- Directions: Nothing in the data should change when you return it, but leave the pictures out.

- Data block:
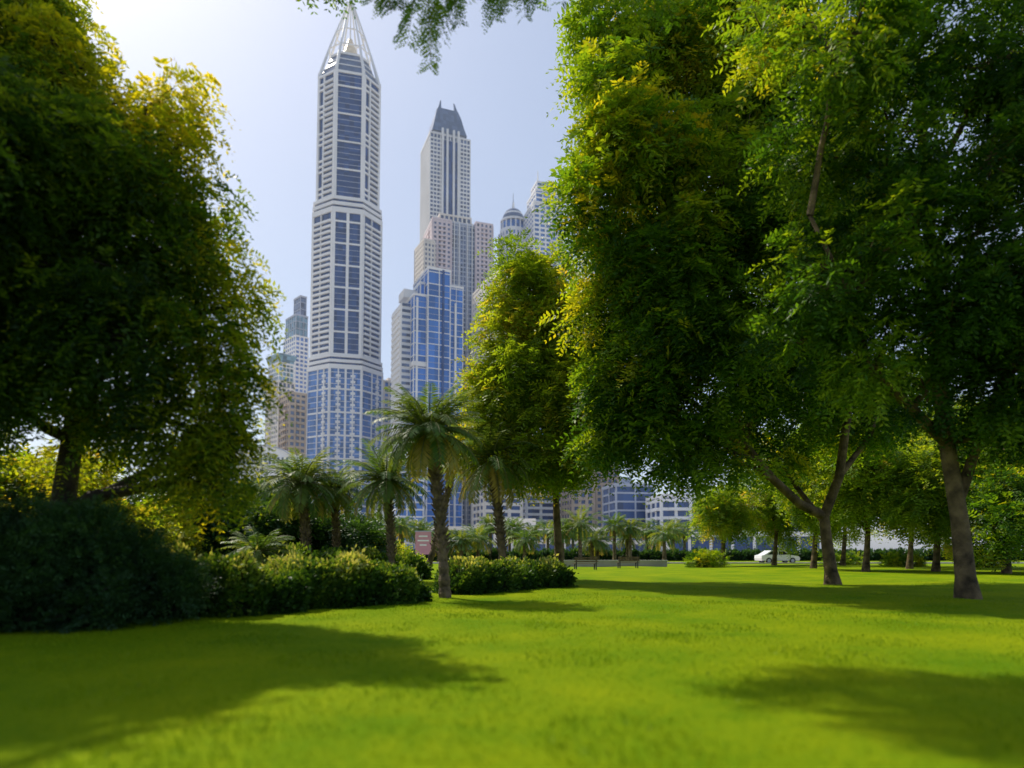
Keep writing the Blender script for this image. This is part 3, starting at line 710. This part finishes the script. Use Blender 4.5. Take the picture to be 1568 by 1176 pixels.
for px, d, top, bot in ((300, 34, 745, 880), (385, 38, 735, 880), (460, 36, 770, 880), (515, 40, 780, 880)):
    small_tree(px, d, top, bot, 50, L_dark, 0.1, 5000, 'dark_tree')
for px, d, top, bot in ((-60, 26, 640, 860), (80, 30, 640, 870), (200, 32, 760, 880)):
    small_tree(px, d, top, bot, 70, L_yell, 0.15, 6000, 'park_tree')

# ------------------------------------------------------------------ palms
def palm_geo(top, L, nf, mleaf, lw, ll, rng, skirt=0.25):
    Vs, Ts = [], []; rach = []
    for i in range(nf):
        az = i * 2.39996 + rng.uniform(-0.2, 0.2); q = (i + 0.5) / nf
        e = math.radians(82 - 118 * q ** 0.85 + rng.uniform(-8, 8)); bend = math.radians(rng.uniform(45, 85))
        Lf = L * rng.uniform(0.85, 1.1) * (0.8 + 0.2 * math.sin(math.pi * q))
        h = np.array([math.cos(az), math.sin(az), 0]); up = np.array([0, 0, 1.0])
        side = np.cross(up, h); p = np.array(top, float) + h * 0.1; pts = [p]; tan = []
        n = mleaf
        for k in range(n):
            s = k / n; ee = e - bend * s ** 1.4
            t = h * math.cos(ee) + up * math.sin(ee); tan.append(t); p = p + t * Lf / n; pts.append(p)
        tint = rng.uniform(0.1, 0.6) if q < 1 - skirt * 0.6 else rng.uniform(0.6, 1.0)
        for k in range(2, n):
            s = k / n; t = tan[k]; b = pts[k]; nrm = np.cross(side, t)
            l = ll * (0.45 + 0.55 * math.sin(math.pi * min(1, s * 0.85 + 0.12))) * rng.uniform(0.85, 1.15)
            for sd in (-1, 1):
                a = side * sd * 0.8 + t * 0.62 + nrm * 0.2 + up * -0.15 + rng.normal(0, 0.08, 3); a /= np.linalg.norm(a)
                wv = np.cross(a, nrm); wv /= np.linalg.norm(wv)
                mid = b + a * l * 0.45
                Vs.append([b, mid + wv * lw / 2, b + a * l, mid - wv * lw / 2]); Ts.append(tint)
        rach.append((pts, tint))
    return np.array(Vs), np.array(Ts), rach
M_rach = surf('frond_stem', (0.16, 0.17, 0.06), 0.6, 0.2, 2)
def trunk_tube(mb, base, top, r, bark, nseg=26):
    pts = []; rad = []
    for i in range(nseg + 1):
        q = i / nseg; p = np.array(base) * (1 - q) + np.array(top) * q
        p = p + np.array([math.sin(q * 3.1) * 0.08, 0, 0])
        pts.append(p); rad.append(r * (1.25 - 0.35 * min(1, q * 4)) * (1.12 if i % 2 else 0.92))
    mb.tube(pts, rad, bark, 10)
    for i in range(int(nseg * 5)):
        q = 1 - (i / (nseg * 5)) * 0.75; a = i * 2.4; p = np.array(base) * (1 - q) + np.array(top) * q + np.array([math.sin(q * 3.1) * 0.08, 0, 0])
        h = np.array([math.cos(a), math.sin(a), 0])
        mb.beam(p + h * r * 0.8, p + h * (r + 0.09) + np.array([0, 0, 0.13]), 0.05, 0.02, bark, 4)
def palm(name, pxb, d, pxc, pyc, L, nf=46, r=0.17, lw=0.035, ll=0.42, ml=30):
    b = np.array([W(pxb, 880, d)[0], d, 0.0]); top = W(pxc, pyc, d); e = empty(name, tuple(b)); mb = MB()
    t2 = top - b
    trunk_tube(mb, (0, 0, -0.1), t2, r, M_barkp)
    V, T, ra = palm_geo(t2, L, nf, ml, lw, ll, R)
    for pts, _ in ra:
        mb.tube([pts[k] for k in range(0, len(pts), 5)], list(np.linspace(0.028, 0.006, len(range(0, len(pts), 5)))), M_rach, 4)
    mb.obj('trunk', parent=e); quads_obj('fronds', V, L_palm, T + R.normal(0, 0.04, len(T)), parent=e)
palm('date_palm', 682, 20, 657, 660, 1.95, 80, 0.15, 0.045, 0.40, 36)
palm('date_palm', 468, 31, 462, 740, 2.5, 64, 0.19, 0.06, 0.5)
palm('date_palm', 514, 33, 511, 750, 1.9, 50, 0.15, 0.055, 0.42)
palm('date_palm', 600, 30, 591, 735, 2.4, 60, 0.16, 0.06, 0.45)
palm('date_palm', 772, 30, 752, 705, 2.9, 64, 0.19, 0.06, 0.5)
palm('date_palm', 650, 34, 700, 690, 2.5, 50, 0.15, 0.06, 0.45)
palm('date_palm', 400, 26, 395, 845, 1.5, 46, 0.16, 0.045, 0.35)
Vs, Ts = [], []; mb = MB()
for i in range(30):
    px = 575 + i * 16.5 + R.uniform(-8, 8); d = R.uniform(80, 112); py = R.uniform(800, 830)
    top = W(px, py, d); b = np.array([top[0], d, 0])
    V, T, ra = palm_geo(top, R.uniform(2.4, 3.3), 28, 14, 0.17, 0.8, R); Vs.append(V); Ts.append(T)
    mb.tube([b - (0, 0, .1), (b + top) / 2, top], [0.28, 0.22, 0.2], M_barkp, 6)
e = empty('distant_palm_trees'); mb.obj('trunks', parent=e); quads_obj('fronds', np.concatenate(Vs), L_palm, np.concatenate(Ts), parent=e)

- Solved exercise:
Keep writing the Blender script for this image. This is part 3, starting at line 710. This part finishes the script. Use Blender 4.5. Take the picture to be 1568 by 1176 pixels.
for px, d, top, bot in ((300, 34, 745, 880), (385, 38, 735, 880), (460, 36, 770, 880), (515, 40, 780, 880)):
    small_tree(px, d, top, bot, 50, L_dark, 0.1, 5000, 'dark_tree')
for px, d, top, bot in ((-60, 26, 640, 860), (80, 30, 640, 870), (200, 32, 760, 880)):
    small_tree(px, d, top, bot, 70, L_yell, 0.15, 6000, 'park_tree')

# ------------------------------------------------------------------ palms
def palm_geo(top, L, nf, mleaf, lw, ll, rng, skirt=0.25):
    Vs, Ts = [], []; rach = []
    for i in range(nf):
        az = i * 2.39996 + rng.uniform(-0.2, 0.2); q = (i + 0.5) / nf
        e = math.radians(82 - 118 * q ** 0.85 + rng.uniform(-8, 8)); bend = math.radians(rng.uniform(45, 85))
        Lf = L * rng.uniform(0.85, 1.1) * (0.8 + 0.2 * math.sin(math.pi * q))
        h = np.array([math.cos(az), math.sin(az), 0]); up = np.array([0, 0, 1.0])
        side = np.cross(up, h); p = np.array(top, float) + h * 0.1; pts = [p]; tan = []
        n = mleaf
        for k in range(n):
            s = k / n; ee = e - bend * s ** 1.4
            t = h * math.cos(ee) + up * math.sin(ee); tan.append(t); p = p + t * Lf / n; pts.append(p)
        tint = rng.uniform(0.1, 0.6) if q < 1 - skirt * 0.6 else rng.uniform(0.6, 1.0)
        for k in range(2, n):
            s = k / n; t = tan[k]; b = pts[k]; nrm = np.cross(side, t)
            l = ll * (0.45 + 0.55 * math.sin(math.pi * min(1, s * 0.85 + 0.12))) * rng.uniform(0.85, 1.15)
            for sd in (-1, 1):
                a = side * sd * 0.8 + t * 0.62 + nrm * 0.2 + up * -0.15 + rng.normal(0, 0.08, 3); a /= np.linalg.norm(a)
                wv = np.cross(a, nrm); wv /= np.linalg.norm(wv)
                mid = b + a * l * 0.45
                Vs.append([b, mid + wv * lw / 2, b + a * l, mid - wv * lw / 2]); Ts.append(tint)
        rach.append((pts, tint))
    return np.array(Vs), np.array(Ts), rach
M_rach = surf('frond_stem', (0.16, 0.17, 0.06), 0.6, 0.2, 2)
def trunk_tube(mb, base, top, r, bark, nseg=26):
    pts = []; rad = []
    for i in range(nseg + 1):
        q = i / nseg; p = np.array(base) * (1 - q) + np.array(top) * q
        p = p + np.array([math.sin(q * 3.1) * 0.08, 0, 0])
        pts.append(p); rad.append(r * (1.25 - 0.35 * min(1, q * 4)) * (1.12 if i % 2 else 0.92))
    mb.tube(pts, rad, bark, 10)
    for i in range(int(nseg * 5)):
        q = 1 - (i / (nseg * 5)) * 0.75; a = i * 2.4; p = np.array(base) * (1 - q) + np.array(top) * q + np.array([math.sin(q * 3.1) * 0.08, 0, 0])
        h = np.array([math.cos(a), math.sin(a), 0])
        mb.beam(p + h * r * 0.8, p + h * (r + 0.09) + np.array([0, 0, 0.13]), 0.05, 0.02, bark, 4)
def palm(name, pxb, d, pxc, pyc, L, nf=46, r=0.17, lw=0.035, ll=0.42, ml=30):
    b = np.array([W(pxb, 880, d)[0], d, 0.0]); top = W(pxc, pyc, d); e = empty(name, tuple(b)); mb = MB()
    t2 = top - b
    trunk_tube(mb, (0, 0, -0.1), t2, r, M_barkp)
    V, T, ra = palm_geo(t2, L, nf, ml, lw, ll, R)
    for pts, _ in ra:
        mb.tube([pts[k] for k in range(0, len(pts), 5)], list(np.linspace(0.028, 0.006, len(range(0, len(pts), 5)))), M_rach, 4)
    mb.obj('trunk', parent=e); quads_obj('fronds', V, L_palm, T + R.normal(0, 0.04, len(T)), parent=e)
palm('date_palm', 682, 20, 657, 660, 1.95, 80, 0.15, 0.045, 0.40, 36)
palm('date_palm', 468, 31, 462, 740, 2.5, 64, 0.19, 0.06, 0.5)
palm('date_palm', 514, 33, 511, 750, 1.9, 50, 0.15, 0.055, 0.42)
palm('date_palm', 600, 30, 591, 735, 2.4, 60, 0.16, 0.06, 0.45)
palm('date_palm', 772, 30, 752, 705, 2.9, 64, 0.19, 0.06, 0.5)
palm('date_palm', 650, 34, 700, 690, 2.5, 50, 0.15, 0.06, 0.45)
palm('date_palm', 400, 26, 395, 845, 1.5, 46, 0.16, 0.045, 0.35)
Vs, Ts = [], []; mb = MB()
for i in range(30):
    px = 575 + i * 16.5 + R.uniform(-8, 8); d = R.uniform(80, 112); py = R.uniform(800, 830)
    top = W(px, py, d); b = np.array([top[0], d, 0])
    V, T, ra = palm_geo(top, R.uniform(2.4, 3.3), 28, 14, 0.17, 0.8, R); Vs.append(V); Ts.append(T)
    mb.tube([b - (0, 0, .1), (b + top) / 2, top], [0.28, 0.22, 0.2], M_barkp, 6)
e = empty('distant_palm_trees'); mb.obj('trunks', parent=e); quads_obj('fronds', np.concatenate(Vs), L_palm, np.concatenate(Ts), parent=e)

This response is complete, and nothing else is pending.